Available data:
━━━━━━━━━━━━━━━━━━━━━━━━━━━━━━

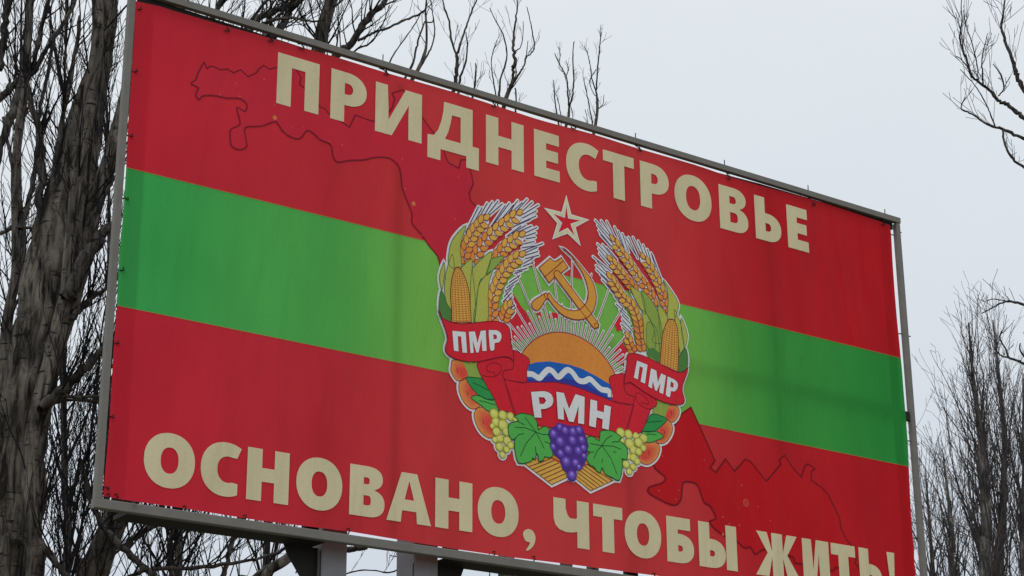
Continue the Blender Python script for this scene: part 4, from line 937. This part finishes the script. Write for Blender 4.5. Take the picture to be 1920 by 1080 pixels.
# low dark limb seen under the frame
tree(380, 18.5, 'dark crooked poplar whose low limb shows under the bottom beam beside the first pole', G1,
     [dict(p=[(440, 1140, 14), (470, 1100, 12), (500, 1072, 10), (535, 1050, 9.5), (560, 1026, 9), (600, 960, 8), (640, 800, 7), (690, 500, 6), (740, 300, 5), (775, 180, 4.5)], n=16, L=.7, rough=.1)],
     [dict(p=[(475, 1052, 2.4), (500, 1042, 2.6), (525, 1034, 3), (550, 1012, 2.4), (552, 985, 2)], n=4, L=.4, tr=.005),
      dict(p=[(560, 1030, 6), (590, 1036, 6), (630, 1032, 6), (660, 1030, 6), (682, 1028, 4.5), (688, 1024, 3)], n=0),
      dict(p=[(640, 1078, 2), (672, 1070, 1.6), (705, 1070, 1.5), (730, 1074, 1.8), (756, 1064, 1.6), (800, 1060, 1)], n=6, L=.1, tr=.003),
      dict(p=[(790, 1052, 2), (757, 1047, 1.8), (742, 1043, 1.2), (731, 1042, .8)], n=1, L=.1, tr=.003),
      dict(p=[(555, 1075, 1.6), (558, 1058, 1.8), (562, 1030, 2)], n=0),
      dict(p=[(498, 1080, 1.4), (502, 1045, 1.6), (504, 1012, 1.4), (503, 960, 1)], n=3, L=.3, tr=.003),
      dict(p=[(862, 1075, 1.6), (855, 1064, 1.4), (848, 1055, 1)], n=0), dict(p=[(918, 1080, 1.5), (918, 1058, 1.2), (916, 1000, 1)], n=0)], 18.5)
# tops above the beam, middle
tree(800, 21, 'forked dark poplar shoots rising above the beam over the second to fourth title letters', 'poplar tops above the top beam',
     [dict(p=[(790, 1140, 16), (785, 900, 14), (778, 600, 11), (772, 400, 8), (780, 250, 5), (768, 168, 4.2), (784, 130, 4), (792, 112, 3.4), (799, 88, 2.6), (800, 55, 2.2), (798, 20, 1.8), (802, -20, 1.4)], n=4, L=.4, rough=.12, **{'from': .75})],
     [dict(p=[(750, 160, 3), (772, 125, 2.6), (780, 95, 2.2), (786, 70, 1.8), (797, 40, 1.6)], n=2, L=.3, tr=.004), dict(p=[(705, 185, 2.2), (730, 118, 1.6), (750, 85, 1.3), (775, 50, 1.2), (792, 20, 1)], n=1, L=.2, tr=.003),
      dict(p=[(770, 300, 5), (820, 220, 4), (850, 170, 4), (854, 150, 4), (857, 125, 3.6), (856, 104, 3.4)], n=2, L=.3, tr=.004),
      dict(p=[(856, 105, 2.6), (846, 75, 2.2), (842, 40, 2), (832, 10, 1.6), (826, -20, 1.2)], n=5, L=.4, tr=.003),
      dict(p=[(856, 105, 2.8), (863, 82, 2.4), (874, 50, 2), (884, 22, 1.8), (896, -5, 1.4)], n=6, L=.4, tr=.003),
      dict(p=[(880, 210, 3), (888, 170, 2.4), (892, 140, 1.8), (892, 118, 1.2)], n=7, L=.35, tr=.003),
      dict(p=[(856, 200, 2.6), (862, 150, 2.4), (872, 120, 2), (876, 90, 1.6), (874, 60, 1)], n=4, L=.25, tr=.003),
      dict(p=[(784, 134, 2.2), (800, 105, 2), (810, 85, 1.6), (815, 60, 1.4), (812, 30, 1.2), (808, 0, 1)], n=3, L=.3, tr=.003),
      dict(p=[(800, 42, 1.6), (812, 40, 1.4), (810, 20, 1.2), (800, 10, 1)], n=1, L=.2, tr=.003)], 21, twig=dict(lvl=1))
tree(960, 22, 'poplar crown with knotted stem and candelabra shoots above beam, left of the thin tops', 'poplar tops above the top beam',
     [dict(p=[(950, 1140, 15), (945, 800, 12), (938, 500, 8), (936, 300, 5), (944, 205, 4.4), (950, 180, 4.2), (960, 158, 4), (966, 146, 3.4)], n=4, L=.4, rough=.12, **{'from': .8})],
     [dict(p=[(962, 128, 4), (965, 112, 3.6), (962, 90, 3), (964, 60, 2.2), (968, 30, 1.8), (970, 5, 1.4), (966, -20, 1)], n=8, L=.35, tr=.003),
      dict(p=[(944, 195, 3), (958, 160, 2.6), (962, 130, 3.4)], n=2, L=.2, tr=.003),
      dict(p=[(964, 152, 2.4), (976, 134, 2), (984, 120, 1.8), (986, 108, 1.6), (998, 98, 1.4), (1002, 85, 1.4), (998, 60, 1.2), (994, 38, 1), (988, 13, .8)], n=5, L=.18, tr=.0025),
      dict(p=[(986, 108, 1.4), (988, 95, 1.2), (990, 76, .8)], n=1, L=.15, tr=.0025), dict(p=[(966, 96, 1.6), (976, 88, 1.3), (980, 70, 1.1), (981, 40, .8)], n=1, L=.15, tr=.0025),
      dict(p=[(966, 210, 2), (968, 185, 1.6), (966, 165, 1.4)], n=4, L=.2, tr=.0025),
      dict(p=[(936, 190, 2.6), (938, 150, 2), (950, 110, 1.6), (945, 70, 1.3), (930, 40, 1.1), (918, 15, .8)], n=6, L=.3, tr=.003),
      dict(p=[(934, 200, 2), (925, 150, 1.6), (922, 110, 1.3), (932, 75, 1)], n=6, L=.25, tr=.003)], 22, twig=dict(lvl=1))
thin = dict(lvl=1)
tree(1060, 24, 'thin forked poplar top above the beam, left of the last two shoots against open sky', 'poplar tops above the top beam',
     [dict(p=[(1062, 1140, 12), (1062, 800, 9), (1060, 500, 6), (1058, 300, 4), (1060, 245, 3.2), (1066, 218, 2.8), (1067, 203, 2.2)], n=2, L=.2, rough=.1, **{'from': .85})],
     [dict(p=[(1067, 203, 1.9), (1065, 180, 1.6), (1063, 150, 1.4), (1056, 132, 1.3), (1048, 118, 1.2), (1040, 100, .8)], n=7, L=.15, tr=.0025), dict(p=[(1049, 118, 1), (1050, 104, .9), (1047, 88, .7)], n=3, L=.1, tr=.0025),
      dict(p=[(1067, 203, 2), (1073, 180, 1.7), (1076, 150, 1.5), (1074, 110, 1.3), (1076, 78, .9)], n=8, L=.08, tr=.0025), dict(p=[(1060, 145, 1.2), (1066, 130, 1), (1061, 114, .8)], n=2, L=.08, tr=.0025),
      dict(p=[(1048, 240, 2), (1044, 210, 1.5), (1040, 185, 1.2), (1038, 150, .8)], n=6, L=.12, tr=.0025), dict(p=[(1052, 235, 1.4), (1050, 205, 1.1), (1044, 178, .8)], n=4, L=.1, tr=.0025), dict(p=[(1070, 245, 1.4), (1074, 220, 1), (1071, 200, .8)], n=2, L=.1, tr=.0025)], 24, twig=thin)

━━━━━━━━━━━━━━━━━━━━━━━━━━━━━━

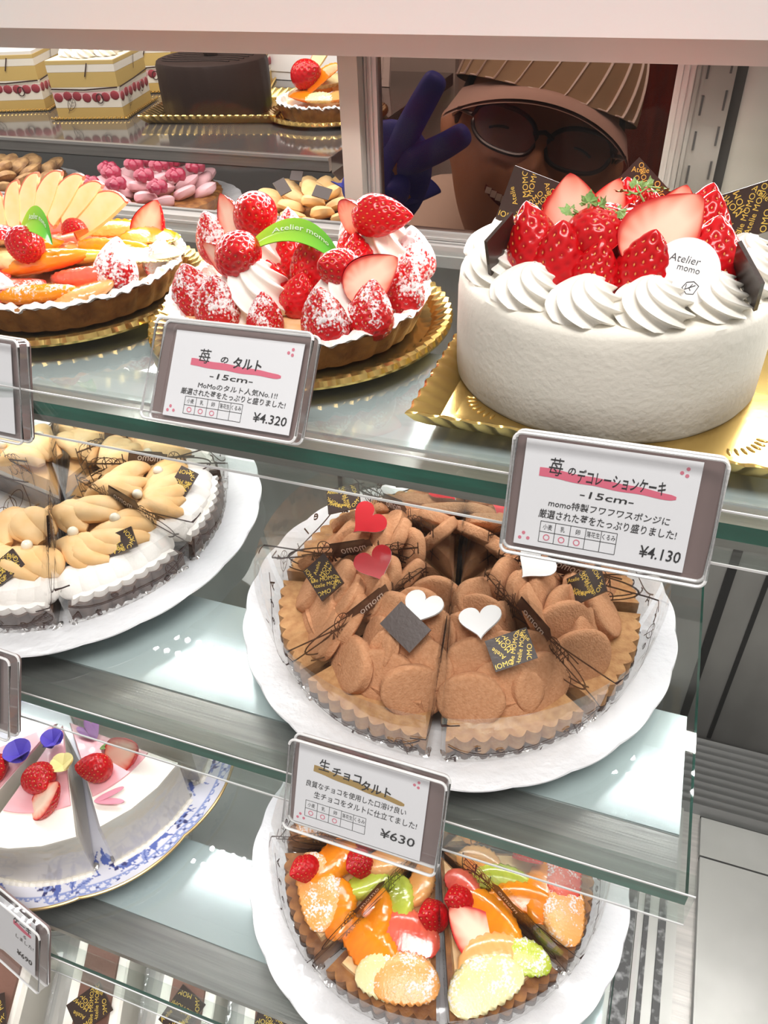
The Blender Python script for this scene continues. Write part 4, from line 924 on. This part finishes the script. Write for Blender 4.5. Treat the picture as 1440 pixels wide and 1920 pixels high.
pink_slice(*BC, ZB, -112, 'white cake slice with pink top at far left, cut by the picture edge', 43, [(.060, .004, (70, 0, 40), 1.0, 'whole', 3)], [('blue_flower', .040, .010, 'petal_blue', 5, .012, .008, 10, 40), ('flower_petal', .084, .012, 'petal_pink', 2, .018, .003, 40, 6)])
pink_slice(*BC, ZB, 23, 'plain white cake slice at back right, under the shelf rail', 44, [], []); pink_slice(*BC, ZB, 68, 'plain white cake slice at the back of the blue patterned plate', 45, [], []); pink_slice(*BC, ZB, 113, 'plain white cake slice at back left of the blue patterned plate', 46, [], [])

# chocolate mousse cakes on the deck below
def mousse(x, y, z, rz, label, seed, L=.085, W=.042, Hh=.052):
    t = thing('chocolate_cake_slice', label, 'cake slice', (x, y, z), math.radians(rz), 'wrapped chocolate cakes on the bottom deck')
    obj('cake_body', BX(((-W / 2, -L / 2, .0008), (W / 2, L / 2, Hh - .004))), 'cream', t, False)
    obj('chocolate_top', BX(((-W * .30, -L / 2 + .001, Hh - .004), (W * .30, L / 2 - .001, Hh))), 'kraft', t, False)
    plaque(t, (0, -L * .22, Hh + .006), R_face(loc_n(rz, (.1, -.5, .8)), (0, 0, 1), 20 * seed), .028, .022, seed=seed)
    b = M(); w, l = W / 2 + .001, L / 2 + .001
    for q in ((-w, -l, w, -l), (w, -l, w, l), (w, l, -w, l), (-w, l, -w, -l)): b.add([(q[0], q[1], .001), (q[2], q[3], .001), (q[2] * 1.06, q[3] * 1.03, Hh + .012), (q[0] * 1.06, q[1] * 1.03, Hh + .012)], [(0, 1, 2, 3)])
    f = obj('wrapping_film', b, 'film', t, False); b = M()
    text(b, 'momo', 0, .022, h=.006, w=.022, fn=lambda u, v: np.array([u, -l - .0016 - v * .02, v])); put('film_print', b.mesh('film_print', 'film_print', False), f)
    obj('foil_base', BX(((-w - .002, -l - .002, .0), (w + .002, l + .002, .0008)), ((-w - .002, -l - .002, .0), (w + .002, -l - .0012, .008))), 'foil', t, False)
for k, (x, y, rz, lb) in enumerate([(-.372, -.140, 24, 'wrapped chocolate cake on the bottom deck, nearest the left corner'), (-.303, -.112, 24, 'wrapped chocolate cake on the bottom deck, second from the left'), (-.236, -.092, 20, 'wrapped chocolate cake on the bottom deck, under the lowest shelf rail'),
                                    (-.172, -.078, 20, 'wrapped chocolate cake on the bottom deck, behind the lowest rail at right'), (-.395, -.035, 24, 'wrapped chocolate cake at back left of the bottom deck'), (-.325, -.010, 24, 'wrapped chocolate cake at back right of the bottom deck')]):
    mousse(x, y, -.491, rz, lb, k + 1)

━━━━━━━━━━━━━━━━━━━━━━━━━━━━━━

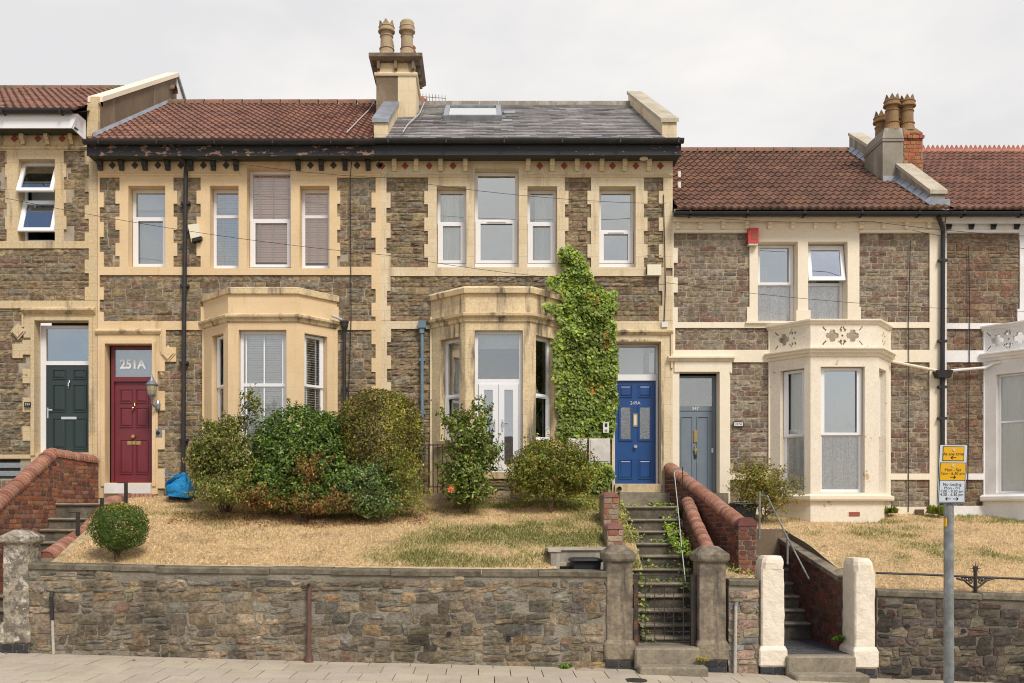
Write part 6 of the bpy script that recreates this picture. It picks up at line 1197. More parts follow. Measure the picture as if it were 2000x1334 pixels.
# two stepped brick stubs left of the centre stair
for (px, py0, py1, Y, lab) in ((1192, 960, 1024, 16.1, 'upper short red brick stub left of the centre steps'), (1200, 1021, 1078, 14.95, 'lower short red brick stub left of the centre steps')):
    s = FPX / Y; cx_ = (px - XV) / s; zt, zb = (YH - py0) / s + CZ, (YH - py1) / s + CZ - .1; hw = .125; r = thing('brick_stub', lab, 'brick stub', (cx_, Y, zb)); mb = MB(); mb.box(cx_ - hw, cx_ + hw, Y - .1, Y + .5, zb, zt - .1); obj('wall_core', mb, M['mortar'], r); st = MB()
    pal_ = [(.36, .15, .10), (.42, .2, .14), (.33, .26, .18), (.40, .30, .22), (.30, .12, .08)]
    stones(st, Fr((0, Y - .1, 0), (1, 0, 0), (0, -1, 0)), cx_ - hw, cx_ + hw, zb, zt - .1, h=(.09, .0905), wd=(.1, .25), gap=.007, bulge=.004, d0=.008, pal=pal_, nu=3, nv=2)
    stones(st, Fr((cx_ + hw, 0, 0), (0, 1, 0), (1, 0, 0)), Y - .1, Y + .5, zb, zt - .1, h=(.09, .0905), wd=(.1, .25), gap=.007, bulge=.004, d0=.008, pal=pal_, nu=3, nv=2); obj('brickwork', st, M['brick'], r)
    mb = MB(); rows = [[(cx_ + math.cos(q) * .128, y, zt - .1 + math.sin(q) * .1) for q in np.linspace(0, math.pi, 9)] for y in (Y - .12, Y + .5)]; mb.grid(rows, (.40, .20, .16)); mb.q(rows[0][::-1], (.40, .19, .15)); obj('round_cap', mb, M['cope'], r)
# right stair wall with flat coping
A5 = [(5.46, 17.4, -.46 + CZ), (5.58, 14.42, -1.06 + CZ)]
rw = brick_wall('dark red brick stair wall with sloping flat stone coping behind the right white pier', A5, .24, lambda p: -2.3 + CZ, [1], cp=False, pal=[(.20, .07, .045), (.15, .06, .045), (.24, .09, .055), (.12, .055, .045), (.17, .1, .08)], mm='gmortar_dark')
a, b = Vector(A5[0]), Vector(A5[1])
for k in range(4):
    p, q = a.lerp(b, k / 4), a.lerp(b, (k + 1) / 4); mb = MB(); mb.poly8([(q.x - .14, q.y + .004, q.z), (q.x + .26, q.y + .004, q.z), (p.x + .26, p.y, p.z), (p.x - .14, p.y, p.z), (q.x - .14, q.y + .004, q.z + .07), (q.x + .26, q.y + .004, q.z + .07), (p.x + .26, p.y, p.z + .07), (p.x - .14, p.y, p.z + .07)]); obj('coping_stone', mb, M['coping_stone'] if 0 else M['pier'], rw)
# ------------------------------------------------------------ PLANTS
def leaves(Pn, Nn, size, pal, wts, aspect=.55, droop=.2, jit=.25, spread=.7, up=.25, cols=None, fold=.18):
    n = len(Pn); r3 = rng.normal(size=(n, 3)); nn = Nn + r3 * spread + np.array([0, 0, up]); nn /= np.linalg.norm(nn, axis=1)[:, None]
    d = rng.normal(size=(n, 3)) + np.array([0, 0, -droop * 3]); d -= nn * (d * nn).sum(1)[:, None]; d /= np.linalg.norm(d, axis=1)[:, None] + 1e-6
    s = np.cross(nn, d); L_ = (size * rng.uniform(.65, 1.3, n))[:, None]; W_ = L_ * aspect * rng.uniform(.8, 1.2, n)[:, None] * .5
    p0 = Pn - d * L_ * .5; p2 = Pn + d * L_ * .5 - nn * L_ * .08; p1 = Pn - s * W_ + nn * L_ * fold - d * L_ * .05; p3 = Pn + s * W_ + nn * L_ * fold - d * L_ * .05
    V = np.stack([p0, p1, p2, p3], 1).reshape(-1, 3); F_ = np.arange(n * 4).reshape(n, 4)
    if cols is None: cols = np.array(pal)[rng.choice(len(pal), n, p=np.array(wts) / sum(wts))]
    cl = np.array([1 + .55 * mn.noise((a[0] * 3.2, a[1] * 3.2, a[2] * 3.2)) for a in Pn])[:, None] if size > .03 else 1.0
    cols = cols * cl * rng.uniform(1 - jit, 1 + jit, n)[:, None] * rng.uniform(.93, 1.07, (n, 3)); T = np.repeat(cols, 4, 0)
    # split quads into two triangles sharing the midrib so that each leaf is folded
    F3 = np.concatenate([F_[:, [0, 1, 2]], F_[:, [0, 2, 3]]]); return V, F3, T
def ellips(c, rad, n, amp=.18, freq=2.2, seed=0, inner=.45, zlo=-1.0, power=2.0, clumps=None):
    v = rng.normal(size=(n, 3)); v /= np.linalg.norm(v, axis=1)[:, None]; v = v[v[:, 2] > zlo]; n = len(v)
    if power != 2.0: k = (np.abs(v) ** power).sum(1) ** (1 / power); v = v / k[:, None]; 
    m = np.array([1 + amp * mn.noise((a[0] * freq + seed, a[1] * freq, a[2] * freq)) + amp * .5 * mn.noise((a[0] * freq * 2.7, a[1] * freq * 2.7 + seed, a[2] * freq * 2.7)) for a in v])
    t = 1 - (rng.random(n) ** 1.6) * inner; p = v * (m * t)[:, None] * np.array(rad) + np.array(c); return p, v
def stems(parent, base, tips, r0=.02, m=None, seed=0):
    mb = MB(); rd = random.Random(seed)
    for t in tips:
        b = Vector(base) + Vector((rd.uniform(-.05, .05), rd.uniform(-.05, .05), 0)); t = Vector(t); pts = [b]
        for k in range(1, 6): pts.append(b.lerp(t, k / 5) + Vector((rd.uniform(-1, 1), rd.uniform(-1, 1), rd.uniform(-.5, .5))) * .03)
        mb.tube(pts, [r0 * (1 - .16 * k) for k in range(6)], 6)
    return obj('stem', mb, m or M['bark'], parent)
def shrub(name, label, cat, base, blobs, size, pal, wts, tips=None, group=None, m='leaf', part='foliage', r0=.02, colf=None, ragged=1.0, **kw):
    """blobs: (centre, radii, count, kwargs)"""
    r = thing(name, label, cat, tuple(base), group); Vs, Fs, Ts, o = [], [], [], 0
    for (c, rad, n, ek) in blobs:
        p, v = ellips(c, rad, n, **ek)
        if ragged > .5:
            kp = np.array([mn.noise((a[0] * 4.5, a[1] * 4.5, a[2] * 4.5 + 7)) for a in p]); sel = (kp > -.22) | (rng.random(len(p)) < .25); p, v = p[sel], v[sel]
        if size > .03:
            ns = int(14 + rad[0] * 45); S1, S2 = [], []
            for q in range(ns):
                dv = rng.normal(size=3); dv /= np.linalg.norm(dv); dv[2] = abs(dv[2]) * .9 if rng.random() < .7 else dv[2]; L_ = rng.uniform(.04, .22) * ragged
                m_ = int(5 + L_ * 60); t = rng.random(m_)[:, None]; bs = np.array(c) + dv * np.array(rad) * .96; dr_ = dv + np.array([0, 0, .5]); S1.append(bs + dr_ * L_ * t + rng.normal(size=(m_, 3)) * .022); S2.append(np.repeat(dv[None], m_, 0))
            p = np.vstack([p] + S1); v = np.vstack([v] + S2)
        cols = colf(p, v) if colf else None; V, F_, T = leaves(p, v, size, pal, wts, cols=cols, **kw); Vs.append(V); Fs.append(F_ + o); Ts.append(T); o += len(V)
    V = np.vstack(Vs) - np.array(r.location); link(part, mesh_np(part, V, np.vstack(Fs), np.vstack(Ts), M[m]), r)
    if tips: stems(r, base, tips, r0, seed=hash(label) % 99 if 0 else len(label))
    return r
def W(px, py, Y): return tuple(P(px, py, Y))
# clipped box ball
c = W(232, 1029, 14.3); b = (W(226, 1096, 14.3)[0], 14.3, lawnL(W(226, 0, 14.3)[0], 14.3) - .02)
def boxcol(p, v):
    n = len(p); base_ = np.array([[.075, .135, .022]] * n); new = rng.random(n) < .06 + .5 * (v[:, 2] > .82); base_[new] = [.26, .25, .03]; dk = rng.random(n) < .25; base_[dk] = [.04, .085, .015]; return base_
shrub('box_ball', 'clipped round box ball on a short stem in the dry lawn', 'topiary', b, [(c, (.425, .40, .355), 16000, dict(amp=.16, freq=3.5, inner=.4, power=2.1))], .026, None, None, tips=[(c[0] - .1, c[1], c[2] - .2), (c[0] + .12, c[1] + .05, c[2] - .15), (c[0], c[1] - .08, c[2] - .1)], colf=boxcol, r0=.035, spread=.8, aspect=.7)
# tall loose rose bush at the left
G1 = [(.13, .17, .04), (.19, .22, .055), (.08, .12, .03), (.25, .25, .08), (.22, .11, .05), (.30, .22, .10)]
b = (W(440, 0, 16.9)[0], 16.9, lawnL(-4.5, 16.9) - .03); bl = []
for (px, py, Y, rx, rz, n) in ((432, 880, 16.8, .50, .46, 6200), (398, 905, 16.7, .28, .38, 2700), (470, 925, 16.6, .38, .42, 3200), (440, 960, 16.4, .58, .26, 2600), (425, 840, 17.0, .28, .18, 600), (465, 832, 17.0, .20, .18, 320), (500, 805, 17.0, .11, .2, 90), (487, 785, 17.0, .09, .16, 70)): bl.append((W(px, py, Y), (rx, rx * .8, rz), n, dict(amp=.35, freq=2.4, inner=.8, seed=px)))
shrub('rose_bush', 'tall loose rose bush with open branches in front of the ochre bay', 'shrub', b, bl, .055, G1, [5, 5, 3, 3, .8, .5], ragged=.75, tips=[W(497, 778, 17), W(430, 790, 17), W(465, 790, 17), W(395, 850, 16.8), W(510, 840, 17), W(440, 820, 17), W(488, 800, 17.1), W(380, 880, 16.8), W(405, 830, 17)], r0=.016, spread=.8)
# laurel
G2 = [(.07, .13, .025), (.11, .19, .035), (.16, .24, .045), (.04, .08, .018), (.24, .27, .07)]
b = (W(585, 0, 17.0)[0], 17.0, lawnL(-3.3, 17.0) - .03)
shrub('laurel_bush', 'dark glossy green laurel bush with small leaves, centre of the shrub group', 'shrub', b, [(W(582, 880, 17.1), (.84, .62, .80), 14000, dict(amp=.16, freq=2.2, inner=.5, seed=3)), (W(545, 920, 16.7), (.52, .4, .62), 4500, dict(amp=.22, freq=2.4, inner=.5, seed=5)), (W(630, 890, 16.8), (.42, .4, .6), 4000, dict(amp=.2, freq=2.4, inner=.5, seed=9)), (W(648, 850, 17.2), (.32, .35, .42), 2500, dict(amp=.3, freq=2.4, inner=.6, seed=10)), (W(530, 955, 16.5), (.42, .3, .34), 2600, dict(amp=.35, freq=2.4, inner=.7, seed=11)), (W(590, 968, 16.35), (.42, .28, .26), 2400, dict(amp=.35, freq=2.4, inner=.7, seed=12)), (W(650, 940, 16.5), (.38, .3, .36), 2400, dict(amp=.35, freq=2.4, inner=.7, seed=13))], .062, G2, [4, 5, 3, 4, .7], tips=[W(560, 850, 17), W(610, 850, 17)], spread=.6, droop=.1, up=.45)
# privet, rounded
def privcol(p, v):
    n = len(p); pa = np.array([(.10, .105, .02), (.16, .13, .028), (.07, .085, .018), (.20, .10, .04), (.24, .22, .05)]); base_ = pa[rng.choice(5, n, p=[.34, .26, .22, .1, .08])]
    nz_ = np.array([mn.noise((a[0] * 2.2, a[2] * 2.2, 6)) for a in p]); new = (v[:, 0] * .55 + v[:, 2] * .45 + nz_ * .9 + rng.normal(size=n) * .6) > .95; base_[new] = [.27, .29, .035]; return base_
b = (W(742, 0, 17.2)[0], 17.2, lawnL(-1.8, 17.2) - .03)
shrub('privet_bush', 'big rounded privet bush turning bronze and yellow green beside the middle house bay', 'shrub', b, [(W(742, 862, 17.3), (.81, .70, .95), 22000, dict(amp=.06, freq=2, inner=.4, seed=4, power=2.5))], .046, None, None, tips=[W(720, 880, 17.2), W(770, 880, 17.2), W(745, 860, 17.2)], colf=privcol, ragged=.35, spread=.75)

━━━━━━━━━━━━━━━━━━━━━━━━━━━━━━

Problem: Output exactly the lines of the material above from the one containing "nz_ = np.array([mn.noise((a[0]" up to and including the one containing "shrub('privet_bush', 'big rounded".

Solution for this task:
    nz_ = np.array([mn.noise((a[0] * 2.2, a[2] * 2.2, 6)) for a in p]); new = (v[:, 0] * .55 + v[:, 2] * .45 + nz_ * .9 + rng.normal(size=n) * .6) > .95; base_[new] = [.27, .29, .035]; return base_
b = (W(742, 0, 17.2)[0], 17.2, lawnL(-1.8, 17.2) - .03)
shrub('privet_bush', 'big rounded privet bush turning bronze and yellow green beside the middle house bay', 'shrub', b, [(W(742, 862, 17.3), (.81, .70, .95), 22000, dict(amp=.06, freq=2, inner=.4, seed=4, power=2.5))], .046, None, None, tips=[W(720, 880, 17.2), W(770, 880, 17.2), W(745, 860, 17.2)], colf=privcol, ragged=.35, spread=.75)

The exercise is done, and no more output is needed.